Yes, a real production would decide to upgrade (or not) and that is why Unity provides platform updates for a long time in LTS versions. You pick your version, you stick to it. If you upgrade, you fix all of your stuff. Those professional users maybe do not mind breaking changes as much – but they still mind breaking changes done badly: “The new system is still in beta but you already deprecated the old one?” – “Shouldn’t the new system be better than the previous one?” etc.

So let us assume that breaking changes are executed perfectly, and that there is an upgrade path, and that the new systems are an improvement. I do not believe that this is what is likely going to happen, because the most effective way I know to make something good is to first make something bad and then improve it over time, which requires that you actively use it and fix it up. But let us just pretend that all of this is solved.

Making breaking changes then still affects two other groups of users: First, people that make middleware on top of Unity (asset store publishers, mostly). Second, non-professional users – or in other words, what I believe to be the vast majority of Unity users and its community.

Asset store publishers often support a plethora of different versions. Their code breaks when you make changes. No, not just the obvious API breaking changes, but also everything else (“oh, did shaders change again in this release?”). I do not know what chunk of Unity’s revenue is coming from the asset store: I would guess it is not much. But the function of the asset store is probably not to make money for Unity, but to provide an ecosystem around Unity (and get people invested in it). If I were to guess who is using code from the asset store I would assume it skews towards non-professional users and small commercial games, purely because a lot of asset store code is not good and you will naturally hit a wall at some point. (Not all of it is bad, of course.) So breakage will affect those users more.

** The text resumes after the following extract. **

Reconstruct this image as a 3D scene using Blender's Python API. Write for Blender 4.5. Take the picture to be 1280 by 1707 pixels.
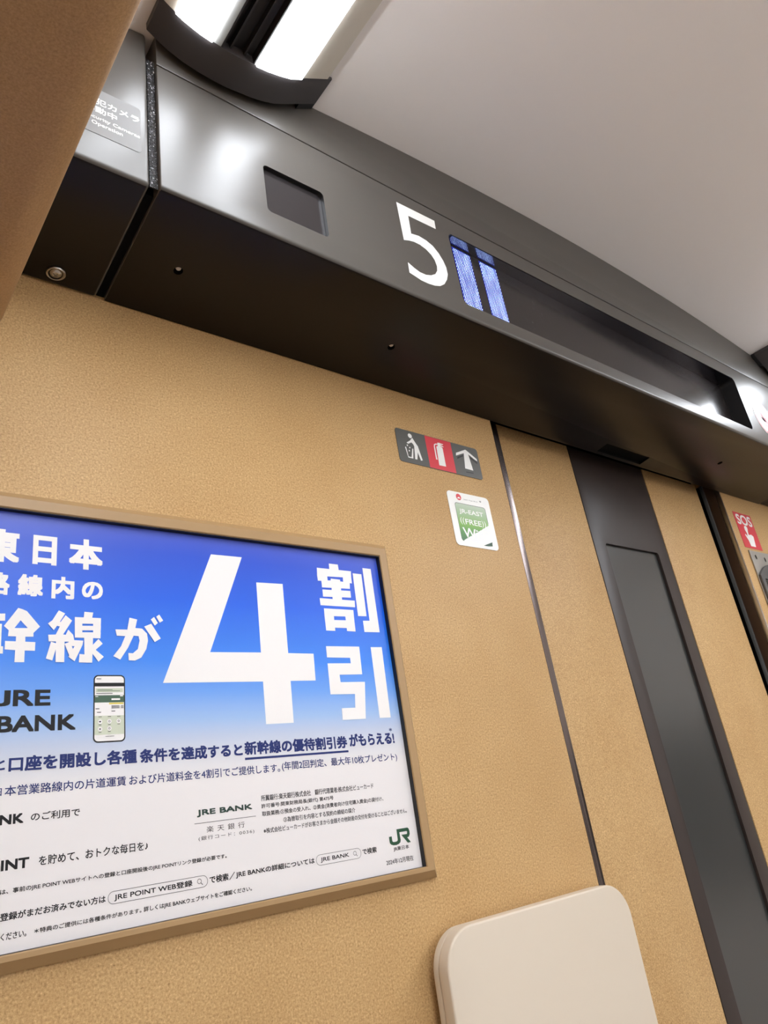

Which brings us to that majority of users: making breaking changes invalidates knowledge, fractures communities, and gives people an opportunity to try out something else. If there is a big breaking change and all of your stuff is broken, and all of the tools that you bought from the asset store are broken, then maybe the pastures are greener elsewhere. Maybe you already have a reason to be on the fence.

That is why people care about breaking changes. There are many things that can be fixed in Unity without breaking changes, and there are some large, important things that are hard to fix without breakage. Clearly, both of these need addressing, and there is no future without making breaking changes. Yet ultimately this is not a conversation about technology, but about trust – which is where I am going to leave this for now.